Target Click 2030 Fund Commentary

Portfolio Advisor: Fortis Investment Management Canada Limited (now called BNP Paribas Investment Partners Canada Ltd.)

Fund Commentary - December 31, 2011

The Fund was rebalanced in February 2011 resulting in less exposure to the BNP Paribas Global Equity Exposure Fund ("BNP GEEF") and an increase of the cash/T-bill liquidity provision. The reduction of the BNP GEEF was due to its positive performance over the 12 months preceding the end of February 2011. This rebalancing was consistent with the investment strategy of annually rebalancing the investment in the BNP GEEF and the liquidity provision to approximately equal amounts.

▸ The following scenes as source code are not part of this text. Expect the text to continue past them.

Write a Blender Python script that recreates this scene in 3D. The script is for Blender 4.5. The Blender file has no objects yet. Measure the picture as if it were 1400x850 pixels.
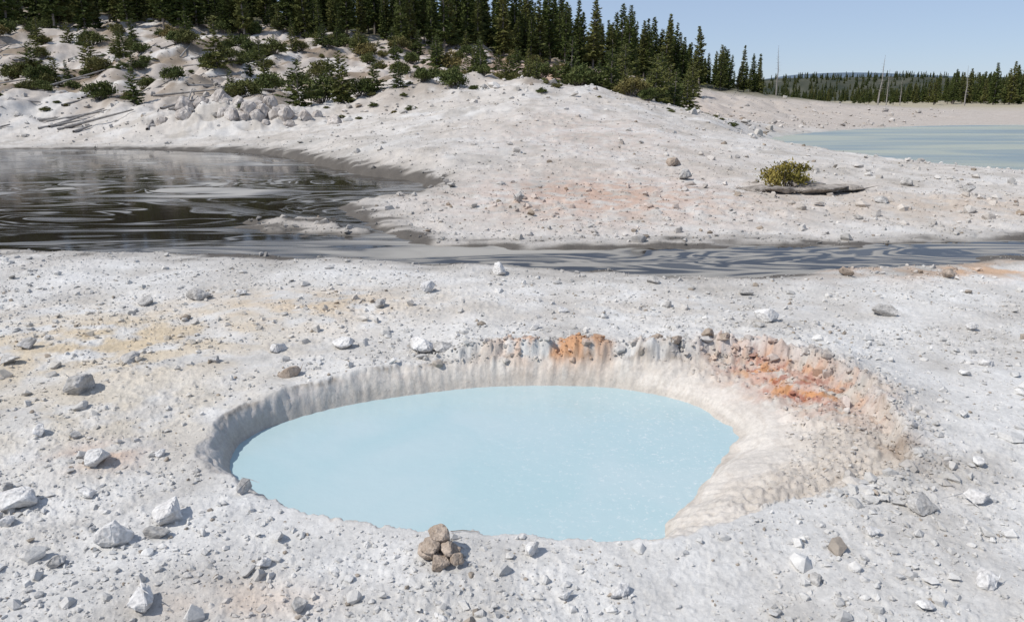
import bpy, bmesh, math, random
import numpy as np
from mathutils import Vector
random.seed(7); np.random.seed(7)
R=np.random.RandomState(11)
scene=bpy.context.scene

# ---------------------------------------------------------------- noise
_ga=np.random.RandomState(3).rand(4096)*2*np.pi
_gx=np.cos(_ga); _gy=np.sin(_ga)
def pn(x,y,seed=0):
    xi=np.floor(x); yi=np.floor(y); fx=x-xi; fy=y-yi
    xi=xi.astype(np.int64); yi=yi.astype(np.int64)
    def g(ix,iy,dx,dy):
        h=(ix*374761393+iy*668265263+seed*982451653)&0xffffffff
        h=((h^(h>>13))*1274126177)&0xffffffff
        h=(h^(h>>16))&4095
        return _gx[h]*dx+_gy[h]*dy
    u=fx*fx*fx*(fx*(fx*6-15)+10); v=fy*fy*fy*(fy*(fy*6-15)+10)
    a=g(xi,yi,fx,fy); b=g(xi+1,yi,fx-1,fy); c=g(xi,yi+1,fx,fy-1); d=g(xi+1,yi+1,fx-1,fy-1)
    return ((a*(1-u)+b*u)*(1-v)+(c*(1-u)+d*u)*v)*1.4
def fbm(x,y,o=4,seed=0,gain=.5):
    s=0;a=1;t=0
    for i in range(o):
        s=s+a*pn(x*2**i+17.3*i,y*2**i-9.1*i,seed+i); t+=a; a*=gain
    return s/t*1.3
def ss(a,b,x):
    t=np.clip((x-a)/(b-a),0,1); return t*t*(3-2*t)
def chaikin(P,n=2):
    P=np.array(P,float)
    for _ in range(n):
        Q=np.roll(P,-1,0); P=np.stack([.75*P+.25*Q,.25*P+.75*Q],1).reshape(-1,2)
    return P
def sdist(x,y,P,margin=3.):
    out=np.full(x.shape,margin)
    m=(x>P[:,0].min()-margin)&(x<P[:,0].max()+margin)&(y>P[:,1].min()-margin)&(y<P[:,1].max()+margin)
    if not m.any(): return out
    X=x[m];Y=y[m];d=np.full(X.shape,1e9);ins=np.zeros(X.shape,bool)
    for i in range(len(P)):
        ax,ay=P[i];bx,by=P[(i+1)%len(P)]
        vx=bx-ax;vy=by-ay;L=vx*vx+vy*vy+1e-12
        t=np.clip(((X-ax)*vx+(Y-ay)*vy)/L,0,1)
        dd=(X-ax-t*vx)**2+(Y-ay-t*vy)**2
        np.minimum(d,dd,out=d)
        if ay!=by:
            c=((ay>Y)!=(by>Y))&(X<(bx-ax)*(Y-ay)/(by-ay)+ax)
            ins^=c
    d=np.sqrt(d); d[ins]*=-1
    out[m]=np.minimum(d,margin)
    return out

# ---------------------------------------------------------------- plan outlines (metres)
WATER=chaikin([(-2.225,5.42),(-2.219,5.78),(-1.93,6.16),(-1.48,6.49),(-.97,6.70),(-.43,6.88),(0,6.94),(.6,6.94),(1.07,6.88),
 (1.69,6.52),(1.89,5.89),(1.59,5.24),(1.22,4.70),(1.03,4.47),(1.0,4.21),(.7,4.05),(.2,4.02),(-.3,4.05),(-.8,4.12),(-1.3,4.35),(-1.75,4.75),(-2.1,5.1)])
RIM=chaikin([(-2.37,5.22),(-2.36,5.58),(-2.2,6.01),(-1.97,6.29),(-1.56,6.6),(-1.12,6.82),(-.57,7.03),(0,7.09),(.72,7.08),(1.43,6.98),
 (1.8,7.05),(2.25,7.05),(2.85,6.6),(3.05,5.93),(2.97,5.1),(2.6,4.6),(2.05,4.44),(1.5,4.19),(.97,3.85),(.76,3.84),(.34,3.89),(-.26,3.95),
 (-.785,3.98),(-1.16,4.1),(-1.53,4.3),(-1.8,4.5),(-2.15,4.85),(-2.33,5.05)])
POND=chaikin([(-24,36.5),(-17.5,37),(-10.3,34),(-7.4,29),(-4.7,24.8),(-2.15,22.6),(-2.2,19.3),(-3.76,18.7),(-3.9,17.1),(-2.93,15.5),(-2.2,13.5),
 (0,12.6),(1.85,12.6),(3.8,12.95),(6.3,12.95),(9.2,13.5),(14,14),(24,15.5),(24,14),(14,12.8),(8.4,12.1),(5.6,11.35),(4.3,10.95),(2.97,10.65),
 (2.1,10.75),(.55,11.1),(-1.16,11.75),(-2.3,11.9),(-4.8,12.15),(-7.3,12.45),(-8.7,12.6),(-15,13),(-30,16),(-42,25),(-38,36)])
BAR=chaikin([(-5.6,15.2),(-4.8,16.0),(-4.1,16.0),(-3.0,14.8),(-2.6,13.9),(-3.9,14.1),(-4.9,14.5)])
LAKE=chaikin([(12.2,40),(17.4,50),(32,63),(43,65),(90,68),(90,22),(40,20),(24,22),(17.3,25.6),(15.6,28.5),(14.2,32),(12.2,36)])
PZ,DZ=-.25,-.05

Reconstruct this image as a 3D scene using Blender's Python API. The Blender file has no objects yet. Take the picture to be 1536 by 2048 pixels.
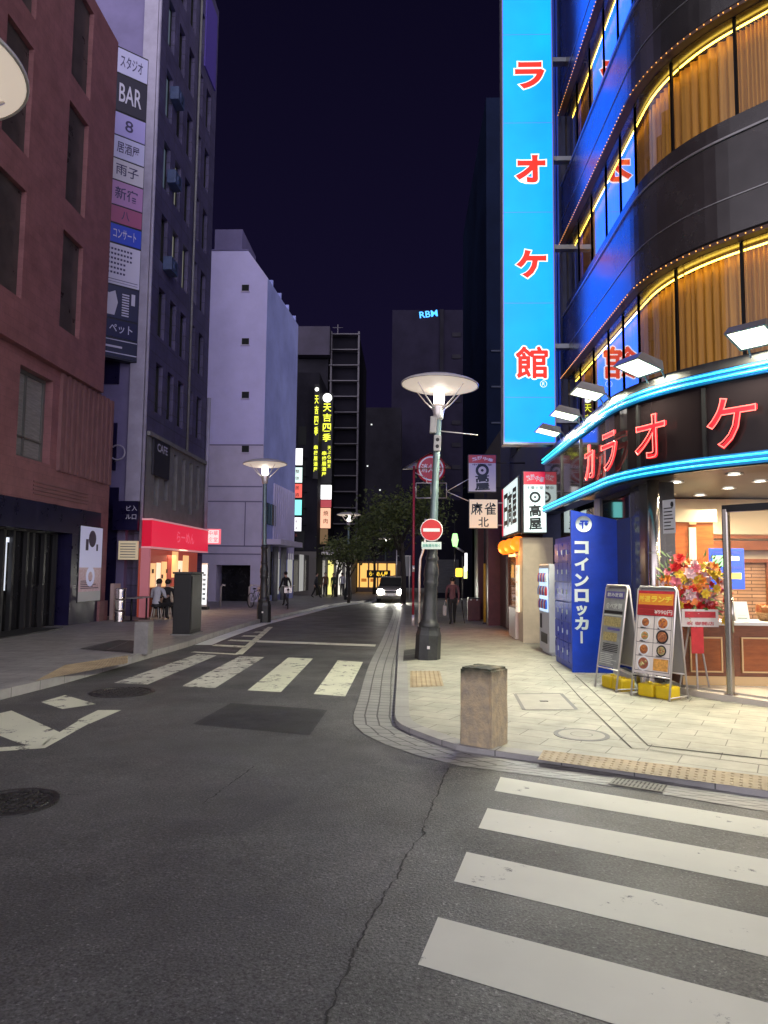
import bpy, bmesh, math, random
from mathutils import Vector, Matrix
rnd = random.Random(7)
SC = bpy.context.scene
COL = SC.collection
R_ = math.radians

# ------------------------------------------------------------------ camera
F_PX, PCX, PCY = 1420.0, 768.0, 1024.0          # focal length and centre in photo pixels
YAW, PITCH, ROLL = math.atan(47 / 1420), math.atan(116 / 1420), 0.010
EYE = Vector((0, 0, 1.6))
fw = Vector((-math.sin(YAW) * math.cos(PITCH), math.cos(YAW) * math.cos(PITCH), math.sin(PITCH)))
r0 = Vector((math.cos(YAW), math.sin(YAW), 0))
u0 = r0.cross(fw)
RT = math.cos(ROLL) * r0 + math.sin(ROLL) * u0
UP = -math.sin(ROLL) * r0 + math.cos(ROLL) * u0
cam = bpy.data.cameras.new("camera")
camo = bpy.data.objects.new("camera", cam)
COL.objects.link(camo)
camo.matrix_world = Matrix(((RT.x, UP.x, -fw.x, EYE.x), (RT.y, UP.y, -fw.y, EYE.y), (RT.z, UP.z, -fw.z, EYE.z), (0, 0, 0, 1)))
cam.sensor_fit = 'HORIZONTAL'
cam.sensor_width = 36
cam.lens = F_PX / 1536 * 36
cam.clip_end = 2000
SC.camera = camo

# ------------------------------------------------------------------ sky, exposure
SC.view_settings.view_transform = 'Standard'
SC.view_settings.look = 'None'
SC.view_settings.exposure = 0.0
SC.view_settings.gamma = 1.0
SC.cycles.use_denoising = True
SC.cycles.max_bounces = 7
SC.cycles.diffuse_bounces = 3
SC.cycles.glossy_bounces = 4
SC.cycles.transparent_max_bounces = 12
SC.cycles.sample_clamp_indirect = 4.0
SC.cycles.caustics_reflective = False
SC.cycles.caustics_refractive = False
wd = bpy.data.worlds.new("World")
SC.world = wd
wd.use_nodes = True
nt = wd.node_tree
bg = nt.nodes["Background"]
tc = nt.nodes.new("ShaderNodeTexCoord")
sp = nt.nodes.new("ShaderNodeSeparateXYZ")
nt.links.new(tc.outputs["Generated"], sp.inputs[0])
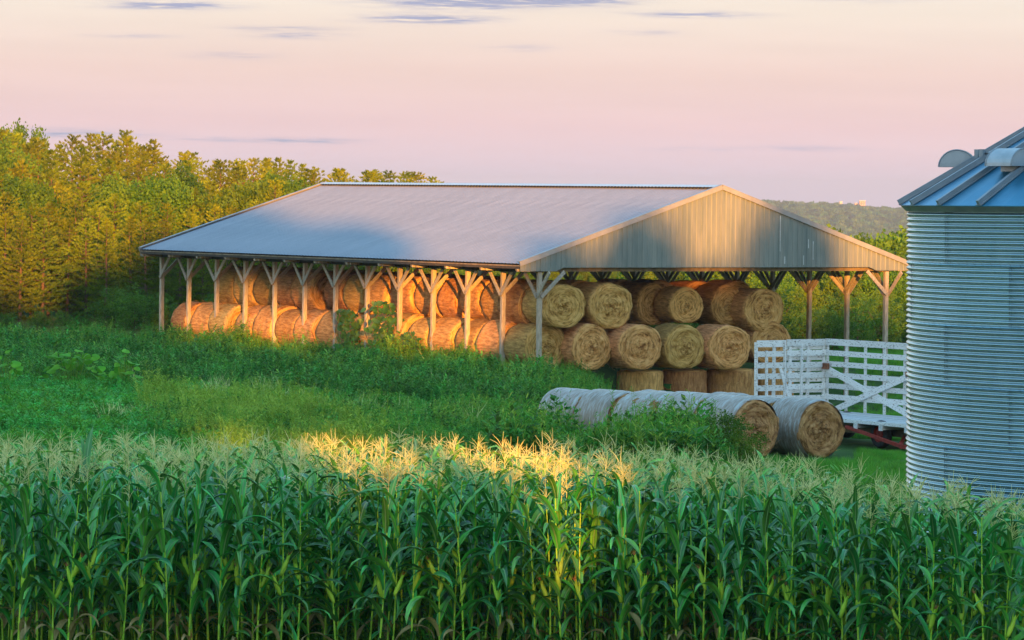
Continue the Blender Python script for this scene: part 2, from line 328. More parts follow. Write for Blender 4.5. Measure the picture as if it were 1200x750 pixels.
def build_ground():
    ys = np.concatenate([np.arange(-70, 40, 10), np.arange(40, 200, 1.0), np.arange(200, 400, 6), np.geomspace(400, 12000, 40)])
    t = np.linspace(-1, 1, 101); V = []
    for y in ys:
        hw = 80+abs(y)*.9
        x = np.sign(t)*np.abs(t)**2.2*hw
        V.append(np.stack([x, np.full_like(x, y), gz(x, np.full_like(x, y))], 1))
    V = np.concatenate(V); n = len(t); F = []
    for i in range(len(ys)-1):
        k = np.arange(n-1)+i*n; F.append(np.stack([k, k+1, k+n+1, k+n], 1))
    kind(obj('ground', polys('ground', V, np.concatenate(F), M['ground'], True)), 'structure', 'green farm ground under fields, barn and grain bin')
build_ground()

# ------------------------------------------------------------------ the pole barn
BAY, NB = 2.355, 12
LEN = BAY*NB; W = 7.994; OV, OG = .96, .17
ZR, ZE, ZP = 6.728, 3.905, 3.60
SLOPE = (ZR-ZE)/(W+OV); PITCH = math.atan(SLOPE)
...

The Fund's equity component was a detractor to the overall performance, which resulted in the Fund's underperformance against its blended benchmark. The Fund outperformed its broad-based benchmark due to a combination of factors: The Fund's equity exposure has less currency risk exposure than the equity portion of the blended benchmark, and is equally weighted across the Americas, Europe, and Asia; while the equity portion of the blended benchmark is weighted by market capitalization. This results in the Fund's equity exposure having a lower allocation to the Americas and a higher allocation to Asia. The Fund can invest only in Canadian Federal and Provincial strip bonds, while the bond portion of the blended benchmark incorporates corporate and municipal bonds along with government bonds. Overall, the allocation to bond and equity exposure can differ as the Fund does not use a fixed ratio similar to the blended benchmark.

The international equity markets that the Fund is exposed to had difficult returns in 2011. In local currency terms, Asia and continental Europe suffered the most with the Hang Seng dropping by 17.0%; and the Nikkei 225, the ASX 200 and the Dow Jones Euro Stoxx 50 trailing respectively. The S&P/TSX 60 Index, the Canadian index which was added in February 2011, declined by 8.9%.  The U.K. fared better, but the FTSE 100 was still down by 1.5%. The U.S. showed resilience with the S&P 500 Index returning 2.1%.

The optimism at the beginning of 2011, which enabled U.S. equity indices to reach their highest level since August 2008, quickly subsided, when global geopolitical risks and natural disasters triggered an increase in the volatility of most financial assets. The persistent concerns over the sovereign debt of southern European countries, the prospect of a slowdown in macroeconomic activity in the U.S. and China, and the contraction of Japanese output as a result of the earthquake all had a large, negative impact on equities. Only the revival of optimism in late June, after the adoption of the austerity plan in Greece, helped lift markets.

During 2011, fixed income assets benefited from a flight to safety as economic uncertainty rattled global equity markets, mostly in the second half of the year. Amongst the fixed income assets, longer dated maturities benefited most when compared to shorter and mid term maturities. The Fund can invest only in Canadian federal and provincial strip bonds. The Fund's allocation to fixed income assets was a positive contributor to performance as in Canada, prices for government strip bonds maturing in 2030 increased as yields fell.